Solid Homme approaches SS26 by examining the impulse to collect. Rather than reaching outward, the collection turns inward, drawing from the emotional residue of nostalgia while staying firmly in the present. Objects, garments, and gestures appear as markers of time and experience, quiet records of encounters that shape identity. The clothes behave less as garments and more as personal archives, worn as extensions of memory.
Layering operates as a guiding principle throughout the collection. Rugby shirts and dress shirts stack their collars one atop the other, while knits fall into place instinctively, one over another without force. Sheer coats slide over jackets, forming a tension between exposure and cover. Solid Homme uses this act of layering as both an aesthetic tool and an instinctual gesture, something closer to habit than fashion.
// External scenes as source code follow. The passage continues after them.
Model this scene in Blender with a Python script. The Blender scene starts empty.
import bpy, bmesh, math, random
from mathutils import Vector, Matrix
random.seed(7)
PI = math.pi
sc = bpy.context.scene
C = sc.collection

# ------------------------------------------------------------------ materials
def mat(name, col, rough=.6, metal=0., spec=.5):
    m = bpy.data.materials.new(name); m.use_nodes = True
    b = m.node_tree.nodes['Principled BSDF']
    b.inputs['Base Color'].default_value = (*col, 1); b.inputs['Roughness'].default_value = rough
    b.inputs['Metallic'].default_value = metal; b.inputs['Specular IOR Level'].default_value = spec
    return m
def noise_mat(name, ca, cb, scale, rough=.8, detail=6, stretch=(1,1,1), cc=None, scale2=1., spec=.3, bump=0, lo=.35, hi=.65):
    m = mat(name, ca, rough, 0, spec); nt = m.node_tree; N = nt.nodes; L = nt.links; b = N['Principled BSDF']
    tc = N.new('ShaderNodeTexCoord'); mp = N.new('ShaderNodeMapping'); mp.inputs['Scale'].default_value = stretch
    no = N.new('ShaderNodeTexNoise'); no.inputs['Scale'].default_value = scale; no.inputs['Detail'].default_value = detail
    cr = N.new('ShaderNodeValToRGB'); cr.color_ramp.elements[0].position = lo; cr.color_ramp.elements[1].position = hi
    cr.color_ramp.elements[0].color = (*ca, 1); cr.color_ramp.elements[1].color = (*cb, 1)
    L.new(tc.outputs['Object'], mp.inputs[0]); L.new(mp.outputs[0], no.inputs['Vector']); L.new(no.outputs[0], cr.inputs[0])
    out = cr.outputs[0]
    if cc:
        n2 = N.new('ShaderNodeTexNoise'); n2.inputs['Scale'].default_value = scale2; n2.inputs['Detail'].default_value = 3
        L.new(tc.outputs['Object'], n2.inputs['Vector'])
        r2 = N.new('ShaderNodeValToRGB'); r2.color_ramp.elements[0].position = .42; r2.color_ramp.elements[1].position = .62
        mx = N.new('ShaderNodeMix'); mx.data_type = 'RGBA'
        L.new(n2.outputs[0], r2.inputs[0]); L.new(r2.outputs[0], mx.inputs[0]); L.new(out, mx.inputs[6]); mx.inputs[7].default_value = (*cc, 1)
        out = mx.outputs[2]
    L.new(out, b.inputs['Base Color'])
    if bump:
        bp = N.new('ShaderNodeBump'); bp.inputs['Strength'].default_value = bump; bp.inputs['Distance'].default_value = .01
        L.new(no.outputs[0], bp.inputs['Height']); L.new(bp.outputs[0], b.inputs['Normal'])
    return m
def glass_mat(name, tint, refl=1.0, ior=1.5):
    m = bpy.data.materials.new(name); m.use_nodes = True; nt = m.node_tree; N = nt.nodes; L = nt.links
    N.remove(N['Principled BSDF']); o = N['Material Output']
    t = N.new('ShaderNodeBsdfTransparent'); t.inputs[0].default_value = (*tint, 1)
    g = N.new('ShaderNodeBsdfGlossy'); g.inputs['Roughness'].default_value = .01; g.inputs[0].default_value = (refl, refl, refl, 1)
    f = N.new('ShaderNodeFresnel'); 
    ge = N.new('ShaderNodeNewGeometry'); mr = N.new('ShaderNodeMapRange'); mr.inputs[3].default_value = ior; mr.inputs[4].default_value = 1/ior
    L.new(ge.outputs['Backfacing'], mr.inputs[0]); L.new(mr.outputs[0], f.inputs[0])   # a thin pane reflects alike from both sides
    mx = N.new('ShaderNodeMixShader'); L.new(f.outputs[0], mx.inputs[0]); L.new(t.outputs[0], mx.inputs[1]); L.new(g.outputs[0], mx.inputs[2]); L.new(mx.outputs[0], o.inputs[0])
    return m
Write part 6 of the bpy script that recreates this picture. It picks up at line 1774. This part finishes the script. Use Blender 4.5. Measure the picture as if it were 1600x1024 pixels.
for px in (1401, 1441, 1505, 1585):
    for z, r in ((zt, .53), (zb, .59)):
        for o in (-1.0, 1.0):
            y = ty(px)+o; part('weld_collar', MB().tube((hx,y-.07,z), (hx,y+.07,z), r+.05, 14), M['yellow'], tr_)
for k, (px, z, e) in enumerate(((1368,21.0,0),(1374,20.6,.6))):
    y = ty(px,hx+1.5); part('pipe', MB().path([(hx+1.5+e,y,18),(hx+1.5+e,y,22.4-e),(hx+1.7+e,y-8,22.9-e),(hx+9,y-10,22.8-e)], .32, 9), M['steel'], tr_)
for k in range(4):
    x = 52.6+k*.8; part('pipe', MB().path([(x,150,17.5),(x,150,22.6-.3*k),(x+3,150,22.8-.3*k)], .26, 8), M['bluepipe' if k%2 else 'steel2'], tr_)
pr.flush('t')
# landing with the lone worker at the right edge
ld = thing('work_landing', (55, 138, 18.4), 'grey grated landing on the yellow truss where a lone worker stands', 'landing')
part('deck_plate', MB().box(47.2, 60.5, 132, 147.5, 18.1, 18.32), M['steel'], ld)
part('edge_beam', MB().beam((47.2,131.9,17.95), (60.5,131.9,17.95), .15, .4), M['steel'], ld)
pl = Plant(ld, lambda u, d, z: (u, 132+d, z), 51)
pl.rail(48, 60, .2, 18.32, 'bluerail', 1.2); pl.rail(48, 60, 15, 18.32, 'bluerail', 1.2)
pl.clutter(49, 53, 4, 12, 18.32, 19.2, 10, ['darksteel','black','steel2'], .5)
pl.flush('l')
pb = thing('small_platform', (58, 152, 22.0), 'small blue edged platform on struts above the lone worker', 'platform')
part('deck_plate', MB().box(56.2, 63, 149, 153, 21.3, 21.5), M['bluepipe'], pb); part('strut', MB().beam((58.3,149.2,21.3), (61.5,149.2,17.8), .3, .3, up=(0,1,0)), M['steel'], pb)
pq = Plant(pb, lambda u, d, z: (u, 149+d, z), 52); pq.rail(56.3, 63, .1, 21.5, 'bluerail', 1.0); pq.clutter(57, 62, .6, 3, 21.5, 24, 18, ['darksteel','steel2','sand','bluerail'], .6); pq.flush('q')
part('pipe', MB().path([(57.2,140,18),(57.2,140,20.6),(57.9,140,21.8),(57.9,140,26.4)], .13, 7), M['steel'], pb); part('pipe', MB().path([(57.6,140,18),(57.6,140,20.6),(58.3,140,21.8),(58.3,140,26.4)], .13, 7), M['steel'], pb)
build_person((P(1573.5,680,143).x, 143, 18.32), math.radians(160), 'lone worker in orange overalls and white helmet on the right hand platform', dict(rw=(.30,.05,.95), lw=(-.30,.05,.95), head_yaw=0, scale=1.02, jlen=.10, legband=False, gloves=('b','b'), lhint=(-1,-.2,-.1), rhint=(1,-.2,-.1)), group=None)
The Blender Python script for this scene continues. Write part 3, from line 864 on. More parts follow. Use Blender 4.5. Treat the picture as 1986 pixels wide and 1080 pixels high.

The collection elevates common references. Coffee pots, bottle openers, and irons no longer serve their original purpose; instead, they become leather charms, keepsakes worn rather than used. These transformed objects mirror the stitched-on tags reading “Super Normal,” placed on shirts, shorts, and jackets. The phrase offers a clue to the collection’s intent: to find expression in the familiar. Solid Homme leans into quiet ease with softly structured silhouettes, a striped boat neck layered over a henley, a merino knit half-covered by an open cardigan, a rugby shirt ruched up to expose another layer of stripes underneath.
Gingham prints bring forward echoes of childhood, now rendered in technical fabrics that move with intention. Tracksuit bottoms and soccer shirts draw from the same archive of references, revisiting garments worn not for style but for comfort and ritual. Tailored shorts and a bomber jacket, its lining hanging visibly outside, continue this investigation.


The collection doesn’t rely on accessories for decoration but uses them to extend the rhythm of the clothing. Bowling bags in nylon and suede, neck scarves, and beatnik-style hats appear repeatedly, not for contrast, but for consistency. They carry the same sensibility as the garments: practical, worn, chosen.
Color sets the emotional tone. Deep iron hues soften when translated through washed silks. Pale yellow and gentle pink add lift without force. Brighter tones, grass, indigo, volcano red, appear in patterned mixes, not as accents but as parts of the system. The use of classic cotton stripes in white and blue introduces structure, even as they break from their original codes.

The collection doesn’t search for grand narratives or exaggerated silhouettes. It roots itself in repetition, gesture, and quiet choices. The characters perform everyday tasks. They wear what they carry and carry what they’ve worn.